Despite respective implosions in back-to-back weeks, the Packers offense still ranks in the top 10 in DVOA and the Packers defense ranks second. The Packers offense has done so with a severely banged-up offensive line, no Christian Watson, and mostly no Jayden Reed. They’ve managed to overcome that because Jordan Love has played extremely well this year. Sure, he has two bad interceptions, one of which was absolutely costly in the Cleveland game, but when taking his performances as a whole, few quarterbacks have played better this season. Love leads the league in Next Gen Stats EPA-per-dropback at +0.26 and is sixth in completion percentage over expected (CPOE). If anything, the biggest problem with the Packers’ offense is that they’re currently not throwing enough. Despite Love’s outstanding per-play production, Green Bay ranks 23rd in neutral-situation pass rate. Love has been killing it, particularly on third down, but the Packers should probably start expanding the role he has in early-down offense, and start downshifting their run frequency, particularly with a running game that has struggled to replicate past performance so far this season (albeit with an offensive line injury caveat).

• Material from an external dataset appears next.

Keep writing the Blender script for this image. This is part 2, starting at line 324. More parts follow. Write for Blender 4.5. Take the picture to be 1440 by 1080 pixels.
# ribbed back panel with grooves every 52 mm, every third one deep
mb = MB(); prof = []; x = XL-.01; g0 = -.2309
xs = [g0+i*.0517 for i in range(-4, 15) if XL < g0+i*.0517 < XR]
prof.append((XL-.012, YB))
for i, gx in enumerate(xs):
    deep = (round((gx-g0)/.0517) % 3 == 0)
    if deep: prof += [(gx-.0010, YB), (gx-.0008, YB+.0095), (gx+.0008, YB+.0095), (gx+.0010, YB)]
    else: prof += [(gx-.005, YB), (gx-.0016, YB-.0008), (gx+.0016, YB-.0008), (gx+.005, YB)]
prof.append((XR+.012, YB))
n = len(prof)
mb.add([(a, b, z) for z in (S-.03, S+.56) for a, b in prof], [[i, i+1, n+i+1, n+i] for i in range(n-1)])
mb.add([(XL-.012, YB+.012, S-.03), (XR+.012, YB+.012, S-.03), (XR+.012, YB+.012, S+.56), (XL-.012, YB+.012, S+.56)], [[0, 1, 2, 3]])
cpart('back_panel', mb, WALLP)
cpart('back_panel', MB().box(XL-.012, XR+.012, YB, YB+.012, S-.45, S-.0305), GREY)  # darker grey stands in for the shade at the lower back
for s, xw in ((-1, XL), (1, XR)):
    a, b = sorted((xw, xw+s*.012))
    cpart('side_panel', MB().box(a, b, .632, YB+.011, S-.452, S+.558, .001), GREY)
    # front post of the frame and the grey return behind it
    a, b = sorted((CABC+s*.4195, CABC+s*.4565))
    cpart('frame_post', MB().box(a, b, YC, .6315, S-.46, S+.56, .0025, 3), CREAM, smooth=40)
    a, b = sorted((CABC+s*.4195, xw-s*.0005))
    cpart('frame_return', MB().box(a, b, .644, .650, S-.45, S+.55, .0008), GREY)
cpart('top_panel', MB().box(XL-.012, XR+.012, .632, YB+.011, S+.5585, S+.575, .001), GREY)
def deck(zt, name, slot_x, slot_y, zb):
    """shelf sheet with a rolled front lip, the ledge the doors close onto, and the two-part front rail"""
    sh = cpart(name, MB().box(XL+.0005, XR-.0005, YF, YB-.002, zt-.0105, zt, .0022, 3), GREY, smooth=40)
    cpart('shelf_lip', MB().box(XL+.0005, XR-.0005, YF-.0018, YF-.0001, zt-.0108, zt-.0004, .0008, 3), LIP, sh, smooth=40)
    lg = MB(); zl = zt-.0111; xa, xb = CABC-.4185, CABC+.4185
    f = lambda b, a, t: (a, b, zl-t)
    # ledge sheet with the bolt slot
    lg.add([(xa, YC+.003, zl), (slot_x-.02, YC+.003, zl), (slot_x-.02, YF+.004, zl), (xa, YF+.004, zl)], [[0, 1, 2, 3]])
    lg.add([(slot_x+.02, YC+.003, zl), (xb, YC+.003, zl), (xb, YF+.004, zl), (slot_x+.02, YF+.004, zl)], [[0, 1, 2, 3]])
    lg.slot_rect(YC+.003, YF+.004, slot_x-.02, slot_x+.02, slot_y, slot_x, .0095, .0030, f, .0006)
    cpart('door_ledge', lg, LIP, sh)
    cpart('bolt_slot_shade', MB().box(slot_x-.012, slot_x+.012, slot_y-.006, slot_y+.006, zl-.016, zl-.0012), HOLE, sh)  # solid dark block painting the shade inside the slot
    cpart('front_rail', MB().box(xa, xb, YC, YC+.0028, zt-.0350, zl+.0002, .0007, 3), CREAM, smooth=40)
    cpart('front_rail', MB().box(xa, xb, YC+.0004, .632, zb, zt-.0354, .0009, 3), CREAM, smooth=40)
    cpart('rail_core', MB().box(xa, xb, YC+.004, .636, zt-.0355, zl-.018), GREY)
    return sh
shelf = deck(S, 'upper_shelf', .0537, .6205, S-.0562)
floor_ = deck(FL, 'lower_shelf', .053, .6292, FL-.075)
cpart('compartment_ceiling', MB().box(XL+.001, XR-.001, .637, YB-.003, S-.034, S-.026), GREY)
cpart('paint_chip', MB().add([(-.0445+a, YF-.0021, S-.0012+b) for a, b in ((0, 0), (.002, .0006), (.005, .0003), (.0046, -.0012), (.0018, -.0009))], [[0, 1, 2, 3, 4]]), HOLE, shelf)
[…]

As fans, it is easy to get lost in the sauce of your team’s own stupid idiosyncrasies, and that’s not to say there are no problems with the Packers. I wrote about them over the bye, but it’s also important to contextualize those problems within the league. The Packers still remain a legitimate Super Bowl contender, and sit atop the division while, hopefully, working out the stupid kinks. As they go and likely face a quarterback this week, it offers yet another opportunity for them to be serious and take care of their business. Every loss is expensive at the top, and the top is where the Packers sit.